Por ejemplo, en lenguaje leninista el concepto democracia a secas no existe. La adjetivación es clave. Por eso, la democracia siempre, y a todo es evento, es burguesa (la liberal, se entiende), o es popular (con el PC como vanguardia). No hay más.
A su vez, los golpes de Estado sólo pueden ser provocados por las llamadas “fuerzas reaccionarias”. Las fuerzas guiadas por el PC, en cambio, generan “condiciones objetivas para cambiar la correlación de fuerzas”. Ergo, un golpe de izquierda no existe.
Vaclav Havel discurre en varios de sus textos sobre el valor y el significado de las palabras en un contexto totalitario. Estos regímenes, señala, terminan quebrando a las personas porque, por esta vía, buscan privarlos de la facultad de discernir sobre lo que está ocurriendo en su entorno. Para Havel este efecto del totalitarismo era tanto o más peligroso que la estatización de bienes y servicios.
En definitiva, es posible que, en el caso de los defensores de Castillo, haya ecos tardíos de todo esto y efectivamente se hayan autoconvencido que el maestro rural sólo provocó “hechos atípicos”. Por lo tanto, la acusación de golpe de Estado equivaldría nada más que a una “tentativa inidónea” y el propósito de destruir la democracia sería tan sólo a un “mensaje simbólico”. Una parresía total.
Por ahora no hay mayor claridad sobre los pasos siguientes de la defensa. Lo único claro es la finalidad. Con estas expresiones buscan transmitir una imagen de Castillo como asceta y maestro rural contemplativo. Una especie de monje seráfico. Un hombre lleno de bondad, que, pese a sus errores, no quiso hacer lo que hizo.
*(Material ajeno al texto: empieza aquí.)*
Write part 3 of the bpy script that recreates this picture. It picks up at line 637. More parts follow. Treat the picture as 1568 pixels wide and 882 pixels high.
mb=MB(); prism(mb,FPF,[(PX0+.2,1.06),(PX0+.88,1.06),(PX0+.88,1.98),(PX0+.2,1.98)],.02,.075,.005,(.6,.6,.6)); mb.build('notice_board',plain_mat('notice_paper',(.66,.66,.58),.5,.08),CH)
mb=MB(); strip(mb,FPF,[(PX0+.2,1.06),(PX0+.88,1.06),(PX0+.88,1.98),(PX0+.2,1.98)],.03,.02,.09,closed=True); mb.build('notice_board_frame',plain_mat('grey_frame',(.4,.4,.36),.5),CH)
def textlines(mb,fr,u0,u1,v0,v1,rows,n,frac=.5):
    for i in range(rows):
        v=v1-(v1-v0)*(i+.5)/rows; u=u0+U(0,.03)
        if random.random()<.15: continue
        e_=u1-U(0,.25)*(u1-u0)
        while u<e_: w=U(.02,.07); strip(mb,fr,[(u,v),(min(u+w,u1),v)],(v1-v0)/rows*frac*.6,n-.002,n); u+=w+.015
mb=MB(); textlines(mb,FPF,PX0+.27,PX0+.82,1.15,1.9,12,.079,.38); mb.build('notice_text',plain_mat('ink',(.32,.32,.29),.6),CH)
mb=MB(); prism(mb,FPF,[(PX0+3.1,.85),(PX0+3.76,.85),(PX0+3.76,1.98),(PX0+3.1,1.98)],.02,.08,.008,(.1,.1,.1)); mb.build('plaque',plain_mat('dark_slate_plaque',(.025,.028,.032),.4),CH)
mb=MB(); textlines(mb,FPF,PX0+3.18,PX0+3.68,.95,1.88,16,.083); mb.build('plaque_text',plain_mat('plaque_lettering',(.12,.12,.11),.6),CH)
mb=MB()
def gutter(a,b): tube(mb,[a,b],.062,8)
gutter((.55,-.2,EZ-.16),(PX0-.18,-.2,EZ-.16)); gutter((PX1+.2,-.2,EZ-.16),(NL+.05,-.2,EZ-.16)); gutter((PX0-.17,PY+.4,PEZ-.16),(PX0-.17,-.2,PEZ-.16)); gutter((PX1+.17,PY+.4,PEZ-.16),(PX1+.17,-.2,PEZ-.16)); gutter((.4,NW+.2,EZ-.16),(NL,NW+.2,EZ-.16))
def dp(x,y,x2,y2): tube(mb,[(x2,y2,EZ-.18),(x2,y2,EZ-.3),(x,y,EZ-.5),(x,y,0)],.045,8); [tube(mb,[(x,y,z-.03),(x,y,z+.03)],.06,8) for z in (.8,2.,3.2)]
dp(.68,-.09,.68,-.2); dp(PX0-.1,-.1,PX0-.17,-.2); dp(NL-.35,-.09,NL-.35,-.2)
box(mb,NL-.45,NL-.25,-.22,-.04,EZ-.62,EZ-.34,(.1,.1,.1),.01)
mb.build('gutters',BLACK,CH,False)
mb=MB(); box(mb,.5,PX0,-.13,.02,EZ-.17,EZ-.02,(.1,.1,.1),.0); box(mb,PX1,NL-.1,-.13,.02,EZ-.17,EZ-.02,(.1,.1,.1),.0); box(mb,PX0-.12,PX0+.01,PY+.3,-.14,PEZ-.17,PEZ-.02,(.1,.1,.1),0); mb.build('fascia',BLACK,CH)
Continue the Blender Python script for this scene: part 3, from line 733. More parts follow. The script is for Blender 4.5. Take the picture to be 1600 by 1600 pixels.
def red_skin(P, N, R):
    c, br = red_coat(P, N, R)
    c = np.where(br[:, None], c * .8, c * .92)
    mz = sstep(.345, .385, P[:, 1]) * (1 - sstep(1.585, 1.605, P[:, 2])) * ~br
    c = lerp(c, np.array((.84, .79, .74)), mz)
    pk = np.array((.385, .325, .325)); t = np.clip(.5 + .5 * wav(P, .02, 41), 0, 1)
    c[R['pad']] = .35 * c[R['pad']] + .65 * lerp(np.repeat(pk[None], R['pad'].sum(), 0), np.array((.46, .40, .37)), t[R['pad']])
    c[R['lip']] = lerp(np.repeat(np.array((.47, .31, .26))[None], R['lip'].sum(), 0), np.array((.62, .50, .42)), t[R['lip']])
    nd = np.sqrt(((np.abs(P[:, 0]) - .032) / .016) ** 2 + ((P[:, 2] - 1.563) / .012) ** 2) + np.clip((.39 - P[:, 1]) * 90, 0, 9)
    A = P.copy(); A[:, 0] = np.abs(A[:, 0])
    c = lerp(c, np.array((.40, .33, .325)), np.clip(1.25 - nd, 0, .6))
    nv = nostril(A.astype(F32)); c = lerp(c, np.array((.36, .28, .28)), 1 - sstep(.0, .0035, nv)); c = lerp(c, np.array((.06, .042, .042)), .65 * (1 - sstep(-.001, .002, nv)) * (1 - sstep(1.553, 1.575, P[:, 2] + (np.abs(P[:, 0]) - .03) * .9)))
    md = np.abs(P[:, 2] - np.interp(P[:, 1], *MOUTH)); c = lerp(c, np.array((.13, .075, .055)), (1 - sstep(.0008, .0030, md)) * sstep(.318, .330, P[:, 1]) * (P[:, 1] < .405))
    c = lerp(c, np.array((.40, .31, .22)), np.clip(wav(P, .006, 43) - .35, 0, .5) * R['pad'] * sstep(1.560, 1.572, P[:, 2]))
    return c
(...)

Sin embargo, mirado desde el punto de vista democrático liberal, su intentona fue golpista por el lado que la miren. No tiene rasgos atípicos. Castillo ingresó a la política y protagonizó un quiebre del orden constitucional. Eso es imposible de calificar como “acto inidóneo”. Y, desde el punto de vista político, su gobierno y su intento golpista fueron -ambos- una completa chapucería.